飛騨の細道 191-「涅槃雪」


■涅槃雪

立春をすぎて降る雪にはいろいろな名前がある。
やわらかくてすぐにとけてしまう「淡雪」。
おなじあわでも「泡雪」や「沫雪」になると
春にかぎらず、すぐに消えるはかない雪を指す。

ほかには牡丹雪や綿雪。

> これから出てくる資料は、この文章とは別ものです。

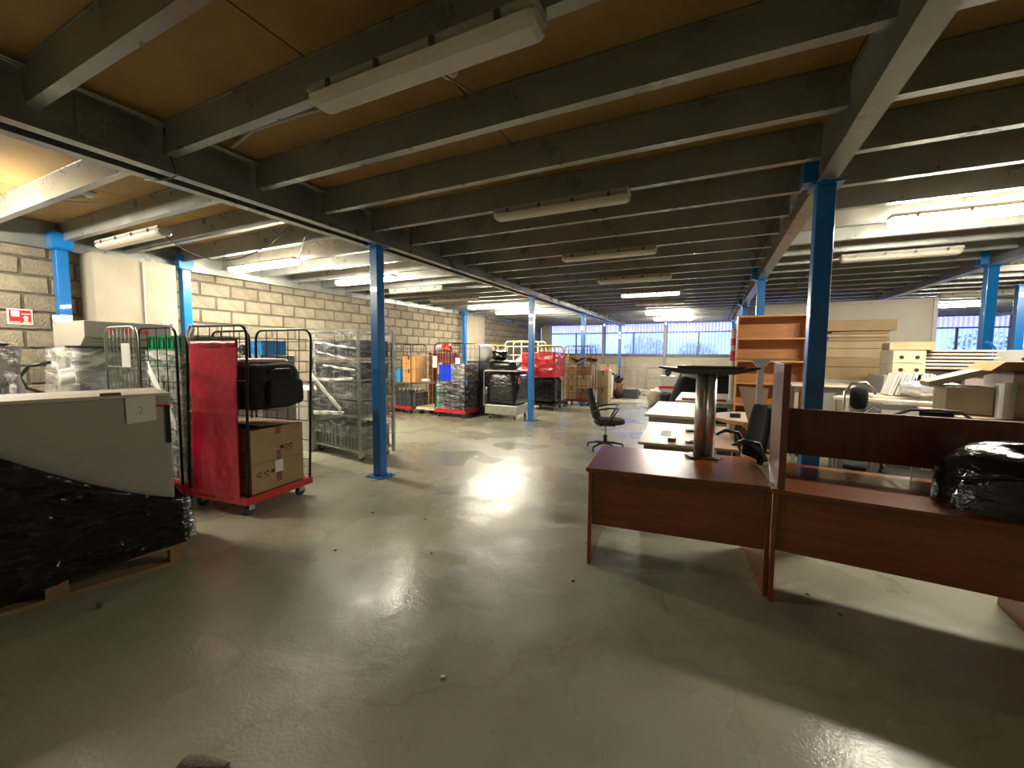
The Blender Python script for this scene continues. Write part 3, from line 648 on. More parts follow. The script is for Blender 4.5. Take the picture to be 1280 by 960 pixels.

斑雪に粗目雪や名残の雪。
さらには涅槃雪という、お釈迦さまが入滅された
変わった呼び名の雪もある。

この時期、飛騨の野山は雪泥や雪垢によって
雪の白さが薄れていくのだが、
今年は3月になってもいまだ白い。

この日、千光寺(高山市丹生川町下保)に続く参道は
雪をともなった風が激しく吹き荒れ、
国指定の五本杉の太い幹が、
雪風巻(ゆきしまき)で真っ白に煙った。

樹の高さは約50m。
太さは幹囲りで1本が約12m。
樹齢はおよそ1,200年〜1,500年という
途方もない時の中に生き続けている杉である。

雪をかきわけ近づいてみると
涅槃雪をまとった美しい五本杉には、
ふだんとはちがった、
ただものならぬ気配が漂っていた。